Hello, so I have this question:

When you generate a project with the vapor CLI it creates two targets: an App and a Run target. The only thing inside Run is the main.swift file. I thought it was just the way the team developing Vapor liked to do it, but then I read the Kitura documentation and saw this which does basically the same thing just with different folder names.

Is there a reason for putting the main file in a separate target? Is it a recommended practice, or is it just a preference of them? Either way, what are the benefits and downsides to separating it like that?

The projects you mention may have additional reasons of their own, but there is one significant reason for recommending that set‐up for any package:

Executables cannot be hooked up to XCTest. That means the more code lives in a library and the less code lives in the executable, the better the project can be tested.

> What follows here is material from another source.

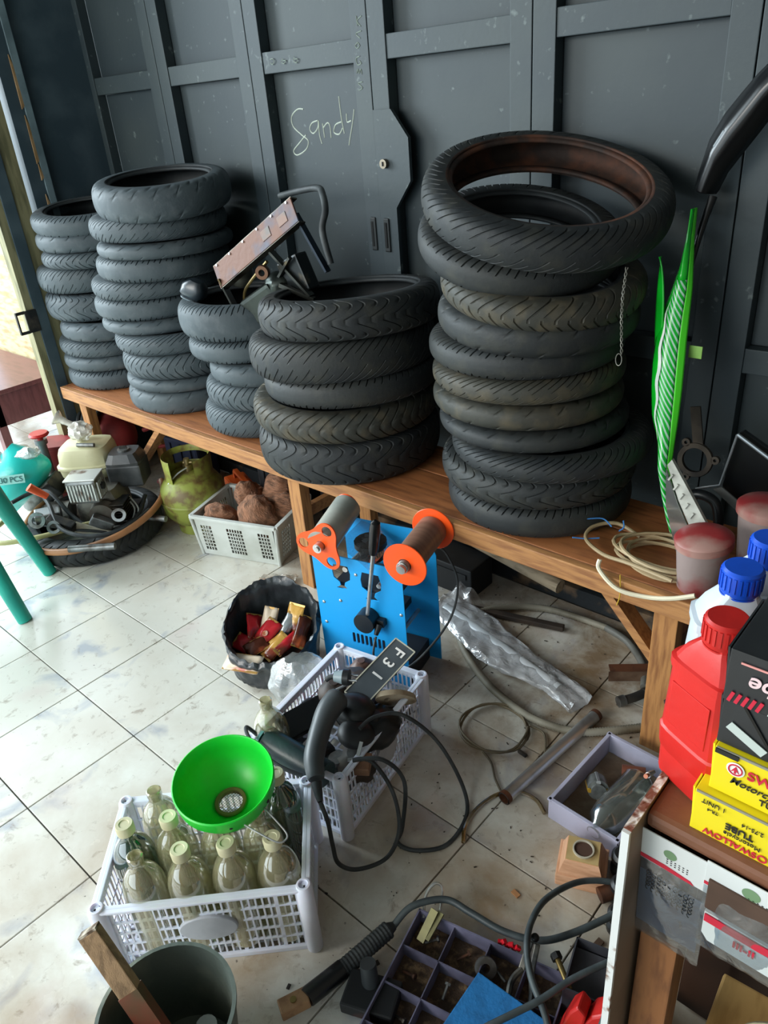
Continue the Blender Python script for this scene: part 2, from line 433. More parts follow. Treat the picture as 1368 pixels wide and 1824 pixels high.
plaster = mat('plaster', '#57524a', 0.85, c2='#474239', world=True)
o = MB().box((2.5, -1.15, 1.45), (0.1, 5.0, 2.9)).build('wall_right_blocker', plaster); tag(o, kind='structure')  # unseen wall, set close and dark to block light from the right
o = MB().box((0.4, -1.15, 2.94), (5.7, 5.0, 0.08)).build('ceiling', mat('ceiling_board', '#6a6c6a', 0.9, world=True)); tag(o, kind='structure')

# left side: the folded leaf, its frame posts and the gap to the outside
XL = -1.02
dark_post = mat('dark_post', '#33444d', 0.6, c2='#45555d', nscale=7, world=True)
olive = mat('olive_timber', '#8a8462', 0.7, c2='#686548', nscale=5, stretch=(10, 10, 1.5), world=True)
wl = thing('wall_left', None, None, (XL, 0, 0)); wl['kind'] = 'structure'
MB().box((-0.02, 1.115, 1.45), (0.04, 0.28, 2.9)).build('door_leaf', dark_post, wl)
MB().box((-0.015, 0.960, 1.45), (0.07, 0.03, 2.9), bevel=0.002).build('stile', mat('grey_stile', '#73878d', 0.6, c2='#5a6c72', world=True), wl)
MB().box((-0.02, 0.915, 1.45), (0.07, 0.058, 2.9)).build('post', dark_post, wl)
MB().box((-0.01, 0.833, 1.45), (0.05, 0.058, 2.9)).build('post', olive, wl)
MB().box((-0.005, 0.779, 1.45), (0.05, 0.049, 2.9), bevel=0.002).build('post', dark_post, wl)
MB().box((-0.01, 0.738, 1.45), (0.05, 0.032, 2.9)).build('post', olive, wl)
spl = mat('splintered_wood', '#a3855f', 0.8, c2='#80643f', nscale=10)
for (z0, z1, y0) in ((1.52, 1.70, 0.936), (1.33, 1.50, 0.936), (1.16, 1.22, 0.934), (1.27, 1.33, 0.937)):
    MB().prism([(0, z0), (0.012, z0+0.01), (0.010, z1-0.03), (0.003, z1)], 0.006, Matrix(((0,0,1),(1,0,0),(0,1,0))), (0.014, y0-0.002, 0)).build('splinter', spl, wl)
hasp = MB()
hasp.box((0.018, 0.735, 0.76), (0.008, 0.05, 0.09), bevel=0.002)
hasp.bar((0.018, 0.712, 0.80), (0.018, 0.675, 0.80), 0.006, 0.012).bar((0.018, 0.712, 0.72), (0.018, 0.675, 0.72), 0.006, 0.012).bar((0.018, 0.675, 0.715), (0.018, 0.675, 0.805), 0.006, 0.012, up=(1,0,0))
hasp.build('hasp', dark_metal, wl)
ply = MB().box((-1.98, 1.12, 1.05), (1.15, 0.02, 1.7)).build('plywood_board', mat('pale_plywood', '#b8a984', 0.7, c2='#9a845c', nscale=4, stretch=(3, 3, 12), world=True))  # pale beige ply, grain tone varied by noise
tag(ply, 'pale plywood board standing outside behind the low brown table', 'board')

# low brown table outside the left opening
brown_gloss = mat('brown_lacquer', '#6b3c3c', 0.3, c2='#5a2f2f', nscale=5, stretch=(2, 10, 2))
lt = thing('low_table', 'low glossy brown table outside the left opening', 'table', (-2.0, 0.87, 0))
MB().box((0, 0.0, 0.34), (0.80, 0.42, 0.022), bevel=0.003).build('tabletop', brown_gloss, lt)
MB().box((0.37, 0, 0.25), (0.03, 0.38, 0.16)).build('apron', brown_gloss, lt)
MB().box((0, -0.18, 0.25), (0.70, 0.03, 0.16)).build('apron', brown_gloss, lt)
for sx, sy in ((1, -1), (1, 1), (-1, -1), (-1, 1)):
    MB().box((0.36*sx, 0.175*sy, 0.165), (0.05, 0.04, 0.33)).build('leg', brown_gloss, lt)

# ================================================================ BENCH
BZ = 0.475
bench = thing('bench', 'long light timber bench along the dark doors carrying the tyre stacks', 'bench', (0, 0, 0))
MB().box((0.46, 0.864, BZ-0.011), (2.86, 0.178, 0.022), bevel=0.003).build('plank', mat('bench_top', '#a5683c', 0.6, c2='#84502e', nscale=5, stretch=(1.5, 12, 12), bump=0.2), bench)
MB().box((0.46, 1.038, BZ-0.011), (2.86, 0.16, 0.022), bevel=0.003).build('plank', mat('bench_top', ''), bench)
MB().box((0.46, 0.762, BZ-0.026), (2.86, 0.022, 0.052), bevel=0.003).build('edge_rail', wood, bench)
MB().box((0.46, 1.13, BZ-0.045), (2.86, 0.022, 0.045), bevel=0.003).build('edge_rail', wood, bench)
def leg(x, y, w=0.055, d=0.04): MB().box((x, y, (BZ-0.022)/2), (w, d, BZ-0.022), bevel=0.002).build('leg', woodv, bench)
for x in (-0.86, 0.475, 1.70):
    leg(x, 0.795); leg(x, 1.10)
MB().bar((-0.50, 0.80, 0.225), (-0.26, 0.80, 0.44), 0.022, 0.045, up=(0,1,0)).build('brace', wood, bench)
MB().bar((-0.44, 1.09, 0.40), (-0.26, 1.09, 0.20), 0.022, 0.045, up=(0,1,0)).build('brace', wood, bench)
MB().bar((1.535, 0.80, 0.43), (1.68, 0.80, 0.27), 0.022, 0.045, up=(0,1,0)).build('brace', wood, bench)
MB().bar((1.55, 1.05, 0.43), (1.70, 1.05, 0.23), 0.022, 0.045, up=(0,1,0)).build('brace', mat('dark_timber', '#5a3a28', 0.7, c2='#412a1e'), bench)
MB().bar((1.70, 0.82, 0.28), (1.70, 1.09, 0.28), 0.022, 0.04).build('stretcher', mat('dark_timber', ''), bench)
MB().bar((0.475, 0.82, 0.28), (0.475, 1.09, 0.28), 0.022, 0.04).build('stretcher', wood, bench)

# ================================================================ TYRES
def tyre_mat(nm, c, c2, dirt, dlo=0.5):
    m = mat(nm, c, 0.62, c2=c2, nscale=6, lo=0.4, hi=0.7, bump=0.15, bscale=120, spec=0.4)
    nt = m.node_tree; N = nt.nodes; L = nt.links; b = N['Principled BSDF']
    src = b.inputs['Base Color'].links[0].from_socket
    n = N.new('ShaderNodeTexNoise'); n.inputs['Scale'].default_value = 22; n.inputs['Detail'].default_value = 7
    tc = N.new('ShaderNodeTexCoord'); L.new(tc.outputs['Object'], n.inputs['Vector'])
    r = N.new('ShaderNodeMapRange'); r.inputs['From Min'].default_value = dlo; r.inputs['From Max'].default_value = 0.75
    r.inputs['To Max'].default_value = 0.7
    L.new(n.outputs['Fac'], r.inputs['Value'])
    x = N.new('ShaderNodeMix'); x.data_type = 'RGBA'; L.new(r.outputs[0], x.inputs['Factor']); L.new(src, x.inputs[6])
    x.inputs[7].default_value = (*lin(dirt), 1); L.new(x.outputs[2], b.inputs['Base Color'])
    return m
tyA = tyre_mat('tyre_rubber_grey', '#3e484d', '#4a5458', '#596064', 0.5)
tyB = tyre_mat('tyre_rubber_dark_shaded', '#212527', '#2a2d2c', '#3b3b34', 0.5)  # darkened to put shade into the right-hand stacks; floor tyre shares it
tyC = tyre_mat('tyre_rubber_muddy', '#32342f', '#3c3a32', '#5d5440', 0.48)
bead_dark = mat('bead_rubber', '#23282b', 0.6, c2='#33383a', nscale=10)
bead_rust = mat('bead_rusty', '#2b1e18', 0.75, c2='#5a3420', nscale=14, lo=0.45, hi=0.7, bump=0.4)
liner_m = mat('tyre_inside', '#15191b', 0.45)
PAT = {  # (groove, from angle, to angle) for the two groove columns; shear amount, shear kind, pitches
    'slash': ((12, 78), (30, 85), 0.30, 'lin', 34, 0.0030),
    'ticks': ((34, 80), (48, 86), 0.10, 'lin', 36, 0.0042),
    'swoosh': ((4, 62), (40, 84), 0.34, 'sin', 24, 0.0030),
    'chevron': ((2, 84), (14, 60), 0.22, 'abs', 26, 0.0032),
    'worn': ((30, 66), (60, 82), 0.20, 'lin', 20, 0.0022),
    'blocks': ((8, 86), (8, 86), 0.12, 'abs', 36, 0.0034),
}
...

The package manager executable template does have a test set‐up that can sort of work with a subset of executables (those which behave like shell commands by performing some work and then exiting), but even then, the executable is launched as an independent process, which means there is no way to monitor its execution flow to measure test coverage.

1 Like

I did not know that, but it makes sense now that I think about it. Now I have a followup question, mostly about XCTest rather than Swift itself. IIRC in the earlier days Swift Xcode projects used to expose the main file, and Objective-C still do. How are these (executable projects) hooked to XCTest.

I know probably the answer is: Xcode magic.

If an application—by that I mean a .app bundle, not just a binary file with the executable flag set—creates its run loop with @NSApplicationMain or something sufficiently similar, then XCTest can work with it thanks to the “Xcode magic” you mention. The Xcode‐provided run loop both ensures that the executable won’t (normally) exit before XCTest is done with it, and provides an entry point for XCTest to inject itself.